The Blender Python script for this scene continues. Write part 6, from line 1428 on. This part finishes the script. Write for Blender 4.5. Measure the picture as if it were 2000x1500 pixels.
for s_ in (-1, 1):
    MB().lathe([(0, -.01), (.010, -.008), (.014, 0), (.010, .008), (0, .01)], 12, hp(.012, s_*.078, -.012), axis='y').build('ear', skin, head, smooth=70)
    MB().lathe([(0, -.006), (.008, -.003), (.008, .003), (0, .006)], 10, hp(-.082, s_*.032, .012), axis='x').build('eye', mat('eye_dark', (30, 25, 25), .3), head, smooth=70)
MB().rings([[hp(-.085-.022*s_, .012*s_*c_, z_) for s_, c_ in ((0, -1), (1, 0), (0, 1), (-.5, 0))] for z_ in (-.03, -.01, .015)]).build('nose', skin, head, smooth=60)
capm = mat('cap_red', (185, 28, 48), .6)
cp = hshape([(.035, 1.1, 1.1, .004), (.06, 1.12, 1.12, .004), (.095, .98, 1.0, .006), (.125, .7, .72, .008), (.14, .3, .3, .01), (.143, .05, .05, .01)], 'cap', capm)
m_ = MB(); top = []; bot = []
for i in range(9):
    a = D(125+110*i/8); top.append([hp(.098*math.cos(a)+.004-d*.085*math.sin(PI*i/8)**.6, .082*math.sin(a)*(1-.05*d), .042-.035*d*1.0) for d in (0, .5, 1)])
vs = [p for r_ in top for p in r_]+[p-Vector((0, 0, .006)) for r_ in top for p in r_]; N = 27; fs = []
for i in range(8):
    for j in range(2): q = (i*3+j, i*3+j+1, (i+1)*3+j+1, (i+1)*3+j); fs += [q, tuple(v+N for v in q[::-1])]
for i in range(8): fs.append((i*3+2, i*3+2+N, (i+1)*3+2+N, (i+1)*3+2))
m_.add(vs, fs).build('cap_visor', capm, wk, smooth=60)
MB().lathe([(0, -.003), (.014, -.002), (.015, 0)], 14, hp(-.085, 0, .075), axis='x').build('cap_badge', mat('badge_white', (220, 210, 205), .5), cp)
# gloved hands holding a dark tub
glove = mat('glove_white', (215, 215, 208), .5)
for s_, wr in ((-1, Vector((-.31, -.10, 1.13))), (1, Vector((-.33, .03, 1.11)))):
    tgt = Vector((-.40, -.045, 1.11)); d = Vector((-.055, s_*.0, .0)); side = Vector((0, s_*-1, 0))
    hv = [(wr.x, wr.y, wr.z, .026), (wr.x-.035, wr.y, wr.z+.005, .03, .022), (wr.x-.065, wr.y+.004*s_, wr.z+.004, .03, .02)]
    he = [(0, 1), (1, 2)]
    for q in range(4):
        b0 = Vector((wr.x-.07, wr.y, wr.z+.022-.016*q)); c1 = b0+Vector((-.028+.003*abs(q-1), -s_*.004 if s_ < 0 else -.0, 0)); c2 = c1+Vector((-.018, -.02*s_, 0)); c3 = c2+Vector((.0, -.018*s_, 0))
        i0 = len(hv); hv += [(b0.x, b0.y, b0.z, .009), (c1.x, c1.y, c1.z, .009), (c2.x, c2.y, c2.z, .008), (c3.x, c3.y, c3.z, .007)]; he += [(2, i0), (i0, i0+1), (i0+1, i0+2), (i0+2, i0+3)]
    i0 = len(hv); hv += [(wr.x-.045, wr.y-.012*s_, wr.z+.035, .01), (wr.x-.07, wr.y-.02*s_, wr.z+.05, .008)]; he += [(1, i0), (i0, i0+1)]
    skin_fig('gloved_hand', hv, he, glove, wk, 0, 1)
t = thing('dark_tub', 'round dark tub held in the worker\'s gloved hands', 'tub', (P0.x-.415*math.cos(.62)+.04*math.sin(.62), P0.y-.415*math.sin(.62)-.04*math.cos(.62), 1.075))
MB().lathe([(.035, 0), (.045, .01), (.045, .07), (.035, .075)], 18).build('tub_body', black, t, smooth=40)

......

Using the listing above, reproduce each line without omission.

The Blender Python script for this scene continues. Write part 6, from line 1428 on. This part finishes the script. Write for Blender 4.5. Measure the picture as if it were 2000x1500 pixels.
for s_ in (-1, 1):
    MB().lathe([(0, -.01), (.010, -.008), (.014, 0), (.010, .008), (0, .01)], 12, hp(.012, s_*.078, -.012), axis='y').build('ear', skin, head, smooth=70)
    MB().lathe([(0, -.006), (.008, -.003), (.008, .003), (0, .006)], 10, hp(-.082, s_*.032, .012), axis='x').build('eye', mat('eye_dark', (30, 25, 25), .3), head, smooth=70)
MB().rings([[hp(-.085-.022*s_, .012*s_*c_, z_) for s_, c_ in ((0, -1), (1, 0), (0, 1), (-.5, 0))] for z_ in (-.03, -.01, .015)]).build('nose', skin, head, smooth=60)
capm = mat('cap_red', (185, 28, 48), .6)
cp = hshape([(.035, 1.1, 1.1, .004), (.06, 1.12, 1.12, .004), (.095, .98, 1.0, .006), (.125, .7, .72, .008), (.14, .3, .3, .01), (.143, .05, .05, .01)], 'cap', capm)
m_ = MB(); top = []; bot = []
for i in range(9):
    a = D(125+110*i/8); top.append([hp(.098*math.cos(a)+.004-d*.085*math.sin(PI*i/8)**.6, .082*math.sin(a)*(1-.05*d), .042-.035*d*1.0) for d in (0, .5, 1)])
vs = [p for r_ in top for p in r_]+[p-Vector((0, 0, .006)) for r_ in top for p in r_]; N = 27; fs = []
for i in range(8):
    for j in range(2): q = (i*3+j, i*3+j+1, (i+1)*3+j+1, (i+1)*3+j); fs += [q, tuple(v+N for v in q[::-1])]
for i in range(8): fs.append((i*3+2, i*3+2+N, (i+1)*3+2+N, (i+1)*3+2))
m_.add(vs, fs).build('cap_visor', capm, wk, smooth=60)
MB().lathe([(0, -.003), (.014, -.002), (.015, 0)], 14, hp(-.085, 0, .075), axis='x').build('cap_badge', mat('badge_white', (220, 210, 205), .5), cp)
# gloved hands holding a dark tub
glove = mat('glove_white', (215, 215, 208), .5)
for s_, wr in ((-1, Vector((-.31, -.10, 1.13))), (1, Vector((-.33, .03, 1.11)))):
    tgt = Vector((-.40, -.045, 1.11)); d = Vector((-.055, s_*.0, .0)); side = Vector((0, s_*-1, 0))
    hv = [(wr.x, wr.y, wr.z, .026), (wr.x-.035, wr.y, wr.z+.005, .03, .022), (wr.x-.065, wr.y+.004*s_, wr.z+.004, .03, .02)]
    he = [(0, 1), (1, 2)]
    for q in range(4):
        b0 = Vector((wr.x-.07, wr.y, wr.z+.022-.016*q)); c1 = b0+Vector((-.028+.003*abs(q-1), -s_*.004 if s_ < 0 else -.0, 0)); c2 = c1+Vector((-.018, -.02*s_, 0)); c3 = c2+Vector((.0, -.018*s_, 0))
        i0 = len(hv); hv += [(b0.x, b0.y, b0.z, .009), (c1.x, c1.y, c1.z, .009), (c2.x, c2.y, c2.z, .008), (c3.x, c3.y, c3.z, .007)]; he += [(2, i0), (i0, i0+1), (i0+1, i0+2), (i0+2, i0+3)]
    i0 = len(hv); hv += [(wr.x-.045, wr.y-.012*s_, wr.z+.035, .01), (wr.x-.07, wr.y-.02*s_, wr.z+.05, .008)]; he += [(1, i0), (i0, i0+1)]
    skin_fig('gloved_hand', hv, he, glove, wk, 0, 1)
t = thing('dark_tub', 'round dark tub held in the worker\'s gloved hands', 'tub', (P0.x-.415*math.cos(.62)+.04*math.sin(.62), P0.y-.415*math.sin(.62)-.04*math.cos(.62), 1.075))
MB().lathe([(.035, 0), (.045, .01), (.045, .07), (.035, .075)], 18).build('tub_body', black, t, smooth=40)